TASK TO CARRY OUT
Retype all of the data exactly as given.
══ INFORMATION SHOWN
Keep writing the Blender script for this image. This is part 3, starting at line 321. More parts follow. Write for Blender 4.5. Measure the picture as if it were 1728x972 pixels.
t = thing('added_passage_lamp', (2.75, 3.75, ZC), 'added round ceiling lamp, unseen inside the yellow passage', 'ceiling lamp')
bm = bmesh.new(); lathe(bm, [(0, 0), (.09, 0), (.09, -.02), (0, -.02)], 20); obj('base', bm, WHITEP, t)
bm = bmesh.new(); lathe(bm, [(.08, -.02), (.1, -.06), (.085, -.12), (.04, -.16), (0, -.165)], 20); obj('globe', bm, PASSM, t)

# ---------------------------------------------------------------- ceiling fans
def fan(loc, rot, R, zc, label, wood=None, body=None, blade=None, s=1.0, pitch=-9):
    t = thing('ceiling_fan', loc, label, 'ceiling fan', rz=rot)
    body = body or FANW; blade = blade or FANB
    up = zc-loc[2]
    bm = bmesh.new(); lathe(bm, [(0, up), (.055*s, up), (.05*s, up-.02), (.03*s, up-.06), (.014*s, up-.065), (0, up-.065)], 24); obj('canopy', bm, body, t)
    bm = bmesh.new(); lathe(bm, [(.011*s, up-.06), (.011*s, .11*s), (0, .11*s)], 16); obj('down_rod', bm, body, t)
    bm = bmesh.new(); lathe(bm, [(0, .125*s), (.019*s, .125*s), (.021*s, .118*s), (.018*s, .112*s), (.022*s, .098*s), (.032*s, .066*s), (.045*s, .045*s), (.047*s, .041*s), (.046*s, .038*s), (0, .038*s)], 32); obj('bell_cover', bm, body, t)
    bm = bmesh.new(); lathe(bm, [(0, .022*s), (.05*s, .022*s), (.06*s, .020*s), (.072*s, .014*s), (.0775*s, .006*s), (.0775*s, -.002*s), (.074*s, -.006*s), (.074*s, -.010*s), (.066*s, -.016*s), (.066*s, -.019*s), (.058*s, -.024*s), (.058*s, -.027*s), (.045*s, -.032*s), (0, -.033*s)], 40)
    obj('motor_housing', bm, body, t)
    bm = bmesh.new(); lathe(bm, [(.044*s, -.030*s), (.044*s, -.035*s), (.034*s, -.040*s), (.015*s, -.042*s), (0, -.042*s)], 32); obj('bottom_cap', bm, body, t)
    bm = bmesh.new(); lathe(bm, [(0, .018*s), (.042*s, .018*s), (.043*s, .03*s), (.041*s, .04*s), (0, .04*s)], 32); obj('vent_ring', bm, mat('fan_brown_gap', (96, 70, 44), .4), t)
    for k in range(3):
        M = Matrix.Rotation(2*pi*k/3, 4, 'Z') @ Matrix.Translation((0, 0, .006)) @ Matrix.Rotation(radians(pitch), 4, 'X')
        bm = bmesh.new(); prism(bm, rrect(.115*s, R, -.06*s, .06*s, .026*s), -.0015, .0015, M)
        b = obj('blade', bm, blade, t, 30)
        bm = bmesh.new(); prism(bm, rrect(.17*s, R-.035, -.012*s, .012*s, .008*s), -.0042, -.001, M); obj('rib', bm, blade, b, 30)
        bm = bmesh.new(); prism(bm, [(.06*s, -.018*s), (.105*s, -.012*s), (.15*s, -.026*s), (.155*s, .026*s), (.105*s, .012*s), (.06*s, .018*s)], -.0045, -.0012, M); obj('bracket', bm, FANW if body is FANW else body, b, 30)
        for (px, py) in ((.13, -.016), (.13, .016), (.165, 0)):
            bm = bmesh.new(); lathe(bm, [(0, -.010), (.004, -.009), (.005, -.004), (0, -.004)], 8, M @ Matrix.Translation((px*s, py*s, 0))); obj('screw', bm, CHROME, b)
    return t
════
ANSWER FOR THE TASK
Keep writing the Blender script for this image. This is part 3, starting at line 321. More parts follow. Write for Blender 4.5. Measure the picture as if it were 1728x972 pixels.
t = thing('added_passage_lamp', (2.75, 3.75, ZC), 'added round ceiling lamp, unseen inside the yellow passage', 'ceiling lamp')
bm = bmesh.new(); lathe(bm, [(0, 0), (.09, 0), (.09, -.02), (0, -.02)], 20); obj('base', bm, WHITEP, t)
bm = bmesh.new(); lathe(bm, [(.08, -.02), (.1, -.06), (.085, -.12), (.04, -.16), (0, -.165)], 20); obj('globe', bm, PASSM, t)

# ---------------------------------------------------------------- ceiling fans
def fan(loc, rot, R, zc, label, wood=None, body=None, blade=None, s=1.0, pitch=-9):
    t = thing('ceiling_fan', loc, label, 'ceiling fan', rz=rot)
    body = body or FANW; blade = blade or FANB
    up = zc-loc[2]
    bm = bmesh.new(); lathe(bm, [(0, up), (.055*s, up), (.05*s, up-.02), (.03*s, up-.06), (.014*s, up-.065), (0, up-.065)], 24); obj('canopy', bm, body, t)
    bm = bmesh.new(); lathe(bm, [(.011*s, up-.06), (.011*s, .11*s), (0, .11*s)], 16); obj('down_rod', bm, body, t)
    bm = bmesh.new(); lathe(bm, [(0, .125*s), (.019*s, .125*s), (.021*s, .118*s), (.018*s, .112*s), (.022*s, .098*s), (.032*s, .066*s), (.045*s, .045*s), (.047*s, .041*s), (.046*s, .038*s), (0, .038*s)], 32); obj('bell_cover', bm, body, t)
    bm = bmesh.new(); lathe(bm, [(0, .022*s), (.05*s, .022*s), (.06*s, .020*s), (.072*s, .014*s), (.0775*s, .006*s), (.0775*s, -.002*s), (.074*s, -.006*s), (.074*s, -.010*s), (.066*s, -.016*s), (.066*s, -.019*s), (.058*s, -.024*s), (.058*s, -.027*s), (.045*s, -.032*s), (0, -.033*s)], 40)
    obj('motor_housing', bm, body, t)
    bm = bmesh.new(); lathe(bm, [(.044*s, -.030*s), (.044*s, -.035*s), (.034*s, -.040*s), (.015*s, -.042*s), (0, -.042*s)], 32); obj('bottom_cap', bm, body, t)
    bm = bmesh.new(); lathe(bm, [(0, .018*s), (.042*s, .018*s), (.043*s, .03*s), (.041*s, .04*s), (0, .04*s)], 32); obj('vent_ring', bm, mat('fan_brown_gap', (96, 70, 44), .4), t)
    for k in range(3):
        M = Matrix.Rotation(2*pi*k/3, 4, 'Z') @ Matrix.Translation((0, 0, .006)) @ Matrix.Rotation(radians(pitch), 4, 'X')
        bm = bmesh.new(); prism(bm, rrect(.115*s, R, -.06*s, .06*s, .026*s), -.0015, .0015, M)
        b = obj('blade', bm, blade, t, 30)
        bm = bmesh.new(); prism(bm, rrect(.17*s, R-.035, -.012*s, .012*s, .008*s), -.0042, -.001, M); obj('rib', bm, blade, b, 30)
        bm = bmesh.new(); prism(bm, [(.06*s, -.018*s), (.105*s, -.012*s), (.15*s, -.026*s), (.155*s, .026*s), (.105*s, .012*s), (.06*s, .018*s)], -.0045, -.0012, M); obj('bracket', bm, FANW if body is FANW else body, b, 30)
        for (px, py) in ((.13, -.016), (.13, .016), (.165, 0)):
            bm = bmesh.new(); lathe(bm, [(0, -.010), (.004, -.009), (.005, -.004), (0, -.004)], 8, M @ Matrix.Translation((px*s, py*s, 0))); obj('screw', bm, CHROME, b)
    return t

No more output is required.